INFORMATION SHOWN:
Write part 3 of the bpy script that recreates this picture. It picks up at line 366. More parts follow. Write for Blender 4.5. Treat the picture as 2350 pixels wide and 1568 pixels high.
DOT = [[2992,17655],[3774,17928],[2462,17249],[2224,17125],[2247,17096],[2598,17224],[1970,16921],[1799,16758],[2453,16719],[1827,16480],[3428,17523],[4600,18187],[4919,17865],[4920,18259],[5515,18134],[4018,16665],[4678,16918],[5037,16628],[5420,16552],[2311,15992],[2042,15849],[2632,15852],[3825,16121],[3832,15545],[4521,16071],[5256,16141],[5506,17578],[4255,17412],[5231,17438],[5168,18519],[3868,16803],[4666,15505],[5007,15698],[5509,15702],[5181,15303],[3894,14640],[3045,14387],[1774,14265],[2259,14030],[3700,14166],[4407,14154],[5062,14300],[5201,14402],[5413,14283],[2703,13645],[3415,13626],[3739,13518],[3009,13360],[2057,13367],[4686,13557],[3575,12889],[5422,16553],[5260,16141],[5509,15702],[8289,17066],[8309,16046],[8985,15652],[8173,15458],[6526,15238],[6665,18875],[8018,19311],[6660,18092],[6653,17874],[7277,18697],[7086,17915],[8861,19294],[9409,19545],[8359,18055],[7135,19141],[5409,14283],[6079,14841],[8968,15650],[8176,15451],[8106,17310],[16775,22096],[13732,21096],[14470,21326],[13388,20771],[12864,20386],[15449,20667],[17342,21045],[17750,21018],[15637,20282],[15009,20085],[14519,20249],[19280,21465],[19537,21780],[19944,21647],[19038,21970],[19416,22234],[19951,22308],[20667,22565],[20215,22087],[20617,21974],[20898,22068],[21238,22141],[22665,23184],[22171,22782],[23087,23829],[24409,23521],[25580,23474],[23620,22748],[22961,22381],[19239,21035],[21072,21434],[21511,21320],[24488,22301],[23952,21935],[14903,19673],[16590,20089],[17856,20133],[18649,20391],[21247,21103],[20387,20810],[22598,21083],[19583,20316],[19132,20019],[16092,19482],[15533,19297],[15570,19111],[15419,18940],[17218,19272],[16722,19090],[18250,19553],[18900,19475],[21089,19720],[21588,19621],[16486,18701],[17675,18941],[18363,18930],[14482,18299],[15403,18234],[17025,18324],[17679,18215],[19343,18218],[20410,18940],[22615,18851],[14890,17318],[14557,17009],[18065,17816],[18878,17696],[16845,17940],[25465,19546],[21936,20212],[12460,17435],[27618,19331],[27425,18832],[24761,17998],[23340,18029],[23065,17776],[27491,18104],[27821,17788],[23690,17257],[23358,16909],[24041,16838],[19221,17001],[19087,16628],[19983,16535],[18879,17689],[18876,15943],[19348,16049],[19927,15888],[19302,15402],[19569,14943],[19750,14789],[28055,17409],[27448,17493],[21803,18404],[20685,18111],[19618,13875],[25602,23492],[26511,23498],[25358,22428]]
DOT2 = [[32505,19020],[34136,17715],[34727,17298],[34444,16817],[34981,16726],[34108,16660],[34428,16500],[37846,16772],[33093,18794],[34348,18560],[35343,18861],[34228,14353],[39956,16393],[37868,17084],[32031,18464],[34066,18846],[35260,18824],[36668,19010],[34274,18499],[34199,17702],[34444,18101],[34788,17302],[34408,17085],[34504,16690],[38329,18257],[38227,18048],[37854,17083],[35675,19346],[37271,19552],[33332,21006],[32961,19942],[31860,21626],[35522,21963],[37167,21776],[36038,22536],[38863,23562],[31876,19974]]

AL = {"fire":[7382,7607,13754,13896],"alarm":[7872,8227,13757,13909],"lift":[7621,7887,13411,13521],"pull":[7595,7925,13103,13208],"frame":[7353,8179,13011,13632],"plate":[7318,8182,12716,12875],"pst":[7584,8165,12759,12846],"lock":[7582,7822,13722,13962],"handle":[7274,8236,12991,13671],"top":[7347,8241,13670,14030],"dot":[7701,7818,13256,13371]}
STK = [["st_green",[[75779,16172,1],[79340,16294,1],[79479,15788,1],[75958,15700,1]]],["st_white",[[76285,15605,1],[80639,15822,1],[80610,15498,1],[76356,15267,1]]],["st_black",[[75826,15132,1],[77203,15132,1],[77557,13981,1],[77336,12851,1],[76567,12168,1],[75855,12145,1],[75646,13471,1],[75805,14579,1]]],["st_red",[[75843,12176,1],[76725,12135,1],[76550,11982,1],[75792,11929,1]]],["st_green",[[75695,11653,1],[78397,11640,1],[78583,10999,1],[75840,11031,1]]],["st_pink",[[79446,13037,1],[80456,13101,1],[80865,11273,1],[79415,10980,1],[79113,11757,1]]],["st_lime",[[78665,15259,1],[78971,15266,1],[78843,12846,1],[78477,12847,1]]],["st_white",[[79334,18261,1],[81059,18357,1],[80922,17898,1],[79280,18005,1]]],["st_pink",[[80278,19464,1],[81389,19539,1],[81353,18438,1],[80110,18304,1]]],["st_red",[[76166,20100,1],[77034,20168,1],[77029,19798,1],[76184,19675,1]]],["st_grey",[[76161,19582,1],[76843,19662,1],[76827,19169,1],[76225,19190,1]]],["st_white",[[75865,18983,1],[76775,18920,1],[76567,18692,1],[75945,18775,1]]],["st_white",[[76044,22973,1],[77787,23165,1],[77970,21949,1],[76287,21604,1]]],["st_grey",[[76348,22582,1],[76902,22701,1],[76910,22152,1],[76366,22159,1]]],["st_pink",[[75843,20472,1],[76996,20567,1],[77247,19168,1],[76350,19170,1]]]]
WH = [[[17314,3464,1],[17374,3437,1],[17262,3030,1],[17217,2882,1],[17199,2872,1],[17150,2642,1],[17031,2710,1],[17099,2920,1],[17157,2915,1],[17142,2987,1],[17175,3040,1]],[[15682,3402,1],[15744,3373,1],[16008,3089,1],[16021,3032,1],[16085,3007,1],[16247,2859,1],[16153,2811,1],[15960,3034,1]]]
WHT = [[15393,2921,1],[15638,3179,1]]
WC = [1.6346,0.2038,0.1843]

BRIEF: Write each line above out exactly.

EXERCISE ANSWER:
Write part 3 of the bpy script that recreates this picture. It picks up at line 366. More parts follow. Write for Blender 4.5. Treat the picture as 2350 pixels wide and 1568 pixels high.
DOT = [[2992,17655],[3774,17928],[2462,17249],[2224,17125],[2247,17096],[2598,17224],[1970,16921],[1799,16758],[2453,16719],[1827,16480],[3428,17523],[4600,18187],[4919,17865],[4920,18259],[5515,18134],[4018,16665],[4678,16918],[5037,16628],[5420,16552],[2311,15992],[2042,15849],[2632,15852],[3825,16121],[3832,15545],[4521,16071],[5256,16141],[5506,17578],[4255,17412],[5231,17438],[5168,18519],[3868,16803],[4666,15505],[5007,15698],[5509,15702],[5181,15303],[3894,14640],[3045,14387],[1774,14265],[2259,14030],[3700,14166],[4407,14154],[5062,14300],[5201,14402],[5413,14283],[2703,13645],[3415,13626],[3739,13518],[3009,13360],[2057,13367],[4686,13557],[3575,12889],[5422,16553],[5260,16141],[5509,15702],[8289,17066],[8309,16046],[8985,15652],[8173,15458],[6526,15238],[6665,18875],[8018,19311],[6660,18092],[6653,17874],[7277,18697],[7086,17915],[8861,19294],[9409,19545],[8359,18055],[7135,19141],[5409,14283],[6079,14841],[8968,15650],[8176,15451],[8106,17310],[16775,22096],[13732,21096],[14470,21326],[13388,20771],[12864,20386],[15449,20667],[17342,21045],[17750,21018],[15637,20282],[15009,20085],[14519,20249],[19280,21465],[19537,21780],[19944,21647],[19038,21970],[19416,22234],[19951,22308],[20667,22565],[20215,22087],[20617,21974],[20898,22068],[21238,22141],[22665,23184],[22171,22782],[23087,23829],[24409,23521],[25580,23474],[23620,22748],[22961,22381],[19239,21035],[21072,21434],[21511,21320],[24488,22301],[23952,21935],[14903,19673],[16590,20089],[17856,20133],[18649,20391],[21247,21103],[20387,20810],[22598,21083],[19583,20316],[19132,20019],[16092,19482],[15533,19297],[15570,19111],[15419,18940],[17218,19272],[16722,19090],[18250,19553],[18900,19475],[21089,19720],[21588,19621],[16486,18701],[17675,18941],[18363,18930],[14482,18299],[15403,18234],[17025,18324],[17679,18215],[19343,18218],[20410,18940],[22615,18851],[14890,17318],[14557,17009],[18065,17816],[18878,17696],[16845,17940],[25465,19546],[21936,20212],[12460,17435],[27618,19331],[27425,18832],[24761,17998],[23340,18029],[23065,17776],[27491,18104],[27821,17788],[23690,17257],[23358,16909],[24041,16838],[19221,17001],[19087,16628],[19983,16535],[18879,17689],[18876,15943],[19348,16049],[19927,15888],[19302,15402],[19569,14943],[19750,14789],[28055,17409],[27448,17493],[21803,18404],[20685,18111],[19618,13875],[25602,23492],[26511,23498],[25358,22428]]
DOT2 = [[32505,19020],[34136,17715],[34727,17298],[34444,16817],[34981,16726],[34108,16660],[34428,16500],[37846,16772],[33093,18794],[34348,18560],[35343,18861],[34228,14353],[39956,16393],[37868,17084],[32031,18464],[34066,18846],[35260,18824],[36668,19010],[34274,18499],[34199,17702],[34444,18101],[34788,17302],[34408,17085],[34504,16690],[38329,18257],[38227,18048],[37854,17083],[35675,19346],[37271,19552],[33332,21006],[32961,19942],[31860,21626],[35522,21963],[37167,21776],[36038,22536],[38863,23562],[31876,19974]]

AL = {"fire":[7382,7607,13754,13896],"alarm":[7872,8227,13757,13909],"lift":[7621,7887,13411,13521],"pull":[7595,7925,13103,13208],"frame":[7353,8179,13011,13632],"plate":[7318,8182,12716,12875],"pst":[7584,8165,12759,12846],"lock":[7582,7822,13722,13962],"handle":[7274,8236,12991,13671],"top":[7347,8241,13670,14030],"dot":[7701,7818,13256,13371]}
STK = [["st_green",[[75779,16172,1],[79340,16294,1],[79479,15788,1],[75958,15700,1]]],["st_white",[[76285,15605,1],[80639,15822,1],[80610,15498,1],[76356,15267,1]]],["st_black",[[75826,15132,1],[77203,15132,1],[77557,13981,1],[77336,12851,1],[76567,12168,1],[75855,12145,1],[75646,13471,1],[75805,14579,1]]],["st_red",[[75843,12176,1],[76725,12135,1],[76550,11982,1],[75792,11929,1]]],["st_green",[[75695,11653,1],[78397,11640,1],[78583,10999,1],[75840,11031,1]]],["st_pink",[[79446,13037,1],[80456,13101,1],[80865,11273,1],[79415,10980,1],[79113,11757,1]]],["st_lime",[[78665,15259,1],[78971,15266,1],[78843,12846,1],[78477,12847,1]]],["st_white",[[79334,18261,1],[81059,18357,1],[80922,17898,1],[79280,18005,1]]],["st_pink",[[80278,19464,1],[81389,19539,1],[81353,18438,1],[80110,18304,1]]],["st_red",[[76166,20100,1],[77034,20168,1],[77029,19798,1],[76184,19675,1]]],["st_grey",[[76161,19582,1],[76843,19662,1],[76827,19169,1],[76225,19190,1]]],["st_white",[[75865,18983,1],[76775,18920,1],[76567,18692,1],[75945,18775,1]]],["st_white",[[76044,22973,1],[77787,23165,1],[77970,21949,1],[76287,21604,1]]],["st_grey",[[76348,22582,1],[76902,22701,1],[76910,22152,1],[76366,22159,1]]],["st_pink",[[75843,20472,1],[76996,20567,1],[77247,19168,1],[76350,19170,1]]]]
WH = [[[17314,3464,1],[17374,3437,1],[17262,3030,1],[17217,2882,1],[17199,2872,1],[17150,2642,1],[17031,2710,1],[17099,2920,1],[17157,2915,1],[17142,2987,1],[17175,3040,1]],[[15682,3402,1],[15744,3373,1],[16008,3089,1],[16021,3032,1],[16085,3007,1],[16247,2859,1],[16153,2811,1],[15960,3034,1]]]
WHT = [[15393,2921,1],[15638,3179,1]]
WC = [1.6346,0.2038,0.1843]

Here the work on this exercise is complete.